A native of Fermoy, Co Cork, now based in Kill, Co Kildare, Ted Walsh was Irish amateur champion jockey 11 times and rode four Cheltenham winners, including Hilly Way in the 1979 Queen Mother Champion Chase. However, for those unfamiliar with the horse racing world it was his "talking" which first brought him to their attention.

"I know that horse well, I rode his mother" is perhaps the highlight of his commentating career with RTE so far but he's come out with enough gems to merit a Ted Walsh Book Of Quotes at this stage.

"A great looking horse he is - a bit like the good-looking male, shows off well but when you put the gun to his head there's not a whole lot there" was another of his many memorable on-air assessments of the character of a horse.

Ironically enough, the horse in question was Papillon which was about to run in the 1998 Irish Grand National. Luckily for Ted and Ruby, there was plenty there when the good-looker approached the winning post at Aintree last month.

Three years ago he left Gay Byrne a little green around the gills when he appeared on the Late Late Show and spoke about the castration of Commanche Run, which had given him his first major success as a trainer when he won the 1997 Triumph Hurdle, a victory, he said, which "changed our lives".

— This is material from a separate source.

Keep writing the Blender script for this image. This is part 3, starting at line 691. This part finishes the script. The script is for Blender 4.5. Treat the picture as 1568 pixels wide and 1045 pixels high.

"For those in the audience who have a pair of how's-your-fathers if you got a rub of a yard brush across them you'd be inclined to twinch a little bit, so we felt it would be better to take them away," he said. The audience shifted uncomfortably and laughed nervously.

Walsh sat a bit uncomfortably himself at Aintree as he watched the Grand National from the box of J. P. McManus. "I am not a nervous person," he said, "but, by Jesus, I could hardly look at it. I was on a double edge. I hoped the horse would run well but you must remember blood is thicker than water. I was very nervous for Ruby. He is only 20 and I was hoping things would go right for him."

It wouldn't have been the first time he worried for Ruby after the young jockey broke a collarbone and fractured a leg in the space of 10 days last September. Ted's wife Helen, daughter Katie and other son, Ted jnr, also looked on anxiously but at the end of the race he was able to say "the gods have been smiling on the Walsh family today".

Ted jnr was the first to greet Ruby after he crossed the winning line. He had had ambitions to be a jockey too but nature got in the way - he grew beyond jockey proportions. These days he plays as a prop forward for Naas rugby football club.

When he was just 13 a visitor to the house took a look at him and said: "Well, you're not going to be a jockey anyway." "At least he is not going to be a squirt, like you and me," said his father.

A "squirt" maybe, but after the last month a giant in the horse racing world.